LIVING HERE

 

What is the Premier Resort Area Tax (PRAT) or what the Geneva Shore Report chooses to call the Resort Area Tax (RAT)?
It is the only “city sales tax” that is permitted in the State of Wisconsin. It’s technically a tax on business in the resort’s area; however, the businesses taxed can (and virtually always do) pass the tax on to the customer. With only a very few exceptions, if the RAT is approved, any place within the Premier Resort Area that has a sales tax, will also have the RAT tax added to it. It would be a half percent sales tax, which increases the cost of a $100 purchase by an additional 50 cents. Once approved, though, it may be possible for it to be increased another half percent, or more, without a referendum (if and only if it is included within the state’s approval, and does not require an amendment to state’s statutes).

The purpose or justification of the tax is to enable a resort area to charge tourists to help pay for the area’s infrastructure that they use while visiting the area. The tax in not just on tourists, but includes residents and any non-resident who spends money in the Lake Geneva area. The Resort Area Tax (RAT) is obviously beneficial to city administrators because it increases the city’s revenue, but it can also be viewed as beneficial to the residents of Lake Geneva because a portion of the tax would be paid for by tourists and visitors who spend money in the city. Accurate estimates of what percentage of the RAT that would be paid for by tourists versus visitors versus residents are not available.

The estimates presented by Mayor Blaine Oborn, and then by Alderman Bob Kordus, at the July 25th council meeting were significantly different. They varied from about 25% of the tax to be paid by residents and 75% to be paid by others, or the other way around. In estimating who pays what, there are three groups: residents, tourists, and visitors or workers who are local non- Lake Geneva residents, but who shop in the City of Lake Geneva. Using parking revenue data as a guide, and making reasonable assumptions on the difference in per day taxable spending of the various categories and calculating the total resident days, tourist days and visitor days the best SWAG estimate is that approximately one third of the tax would be paid by residents, one third paid by tourists, and the last one third to be paid by visitors with about +/-10% for each category.   Is the Resort Area Tax a good deal?   The revenue from RAT could only be used for infrastructure; so as a user fee (in theory) it makes sense, and is in line with a gasoline tax that is to be used to pay for roads, and a tax on airports that is to be used to pay for air traffic controllers. In reality, however, all taxes are usually thrown together and there are at least four major problems with the RAT.

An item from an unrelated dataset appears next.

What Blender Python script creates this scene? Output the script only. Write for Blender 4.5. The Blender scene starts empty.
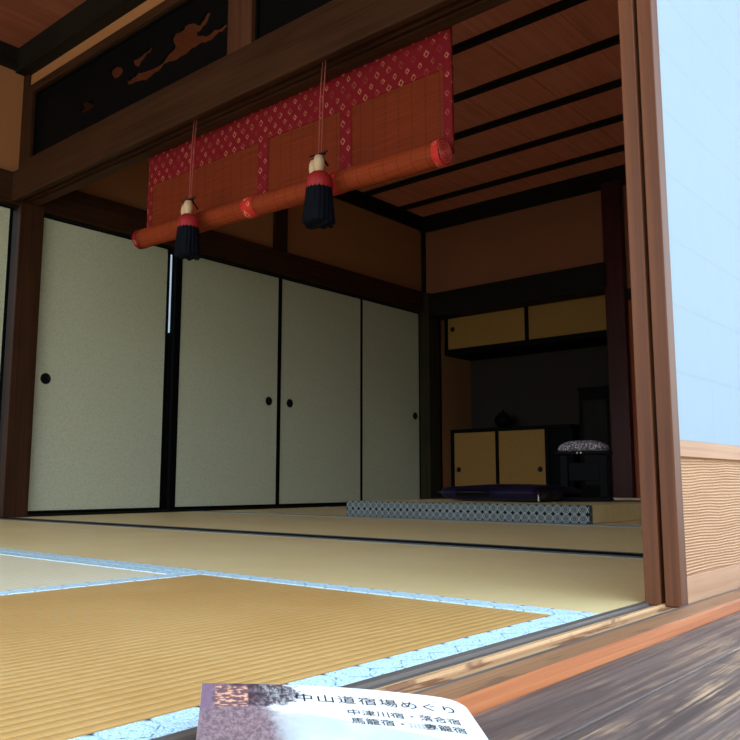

First: Unless the city shows better financial prudence, accountability and spending restraint than it has in the past 10 years, approving the RAT is likely to condone the city’s financial irresponsibility. The city’s past financial irresponsibility includes the co-mingling of city funds which hides financial tracking; the questionable use of TIF funds, and the neglecting of critical infrastructures (roads and equipment) for years, so that money can be spent elsewhere, and then justifying borrowing to cover the infrastructure that was neglected.

Second: Forcing non-residents who regularly shop at Lake Geneva businesses to support Lake Geneva by paying the tax could harm the city’s relations with the surrounding communities, just as the city’s TIF tax did (that they also had to pay.

Third: The true restraint on city government should be by the people and higher levels of government, but since the Mayor Chesen debacle (Hummel & Geneva Ridge law suits) the majority of citizens, the county, and the state don’t want to get involved in the City of Lake Geneva politics.

Fourth: The Resort Area Tax requires that forty percent of the income, or more, be dependent on tourists. The original law was intended to help a small town with few local residents defer some of the costs to build and maintain a costlier infrastructure than the town, without the tourists, would need. To get the RAT Lake Geneva would require a special exemption because its twenty-three percent is well below the required forty percent, and with the expected expansion of housing and commercial developments that percentage will probably cause that percentage differential to increase.